--- Challenge ---
Will you quote precisely the lines that run from the top of the material below to the line containing "scene.camera = cam", both ends included?

--- Data extract ---
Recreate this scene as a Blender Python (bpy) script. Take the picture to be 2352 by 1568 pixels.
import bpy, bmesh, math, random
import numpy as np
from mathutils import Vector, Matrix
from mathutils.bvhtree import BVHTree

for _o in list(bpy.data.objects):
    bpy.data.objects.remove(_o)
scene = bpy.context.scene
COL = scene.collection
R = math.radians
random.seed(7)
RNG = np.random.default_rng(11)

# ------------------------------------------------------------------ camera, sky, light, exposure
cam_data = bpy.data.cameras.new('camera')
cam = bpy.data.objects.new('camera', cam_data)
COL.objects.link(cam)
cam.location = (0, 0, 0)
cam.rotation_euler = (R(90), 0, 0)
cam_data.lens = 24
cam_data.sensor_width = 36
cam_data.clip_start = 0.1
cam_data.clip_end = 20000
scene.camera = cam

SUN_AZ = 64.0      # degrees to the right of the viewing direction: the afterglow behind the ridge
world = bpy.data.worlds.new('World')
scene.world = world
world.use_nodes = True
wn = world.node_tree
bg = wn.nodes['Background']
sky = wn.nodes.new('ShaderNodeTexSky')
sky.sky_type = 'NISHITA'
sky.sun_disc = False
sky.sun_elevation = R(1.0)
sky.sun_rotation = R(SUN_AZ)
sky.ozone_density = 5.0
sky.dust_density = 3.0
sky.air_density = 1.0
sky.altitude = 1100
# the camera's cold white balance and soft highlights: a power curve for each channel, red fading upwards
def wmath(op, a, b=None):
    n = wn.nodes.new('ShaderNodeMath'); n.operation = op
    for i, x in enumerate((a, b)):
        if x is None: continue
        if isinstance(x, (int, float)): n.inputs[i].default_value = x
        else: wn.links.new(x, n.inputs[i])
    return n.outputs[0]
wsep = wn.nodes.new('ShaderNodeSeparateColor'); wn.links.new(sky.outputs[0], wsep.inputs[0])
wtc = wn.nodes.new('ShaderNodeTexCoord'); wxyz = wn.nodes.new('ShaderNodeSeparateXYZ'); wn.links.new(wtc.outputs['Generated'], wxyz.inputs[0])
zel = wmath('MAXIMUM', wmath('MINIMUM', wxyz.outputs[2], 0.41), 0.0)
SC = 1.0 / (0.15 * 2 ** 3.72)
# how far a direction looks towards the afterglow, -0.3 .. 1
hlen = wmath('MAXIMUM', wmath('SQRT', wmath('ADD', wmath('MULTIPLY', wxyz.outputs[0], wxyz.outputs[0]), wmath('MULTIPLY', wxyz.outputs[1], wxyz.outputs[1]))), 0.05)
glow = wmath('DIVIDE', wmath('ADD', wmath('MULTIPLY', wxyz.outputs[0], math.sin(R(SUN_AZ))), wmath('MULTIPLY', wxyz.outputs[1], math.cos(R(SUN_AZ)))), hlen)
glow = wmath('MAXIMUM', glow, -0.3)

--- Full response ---
Recreate this scene as a Blender Python (bpy) script. Take the picture to be 2352 by 1568 pixels.
import bpy, bmesh, math, random
import numpy as np
from mathutils import Vector, Matrix
from mathutils.bvhtree import BVHTree

for _o in list(bpy.data.objects):
    bpy.data.objects.remove(_o)
scene = bpy.context.scene
COL = scene.collection
R = math.radians
random.seed(7)
RNG = np.random.default_rng(11)

# ------------------------------------------------------------------ camera, sky, light, exposure
cam_data = bpy.data.cameras.new('camera')
cam = bpy.data.objects.new('camera', cam_data)
COL.objects.link(cam)
cam.location = (0, 0, 0)
cam.rotation_euler = (R(90), 0, 0)
cam_data.lens = 24
cam_data.sensor_width = 36
cam_data.clip_start = 0.1
cam_data.clip_end = 20000
scene.camera = cam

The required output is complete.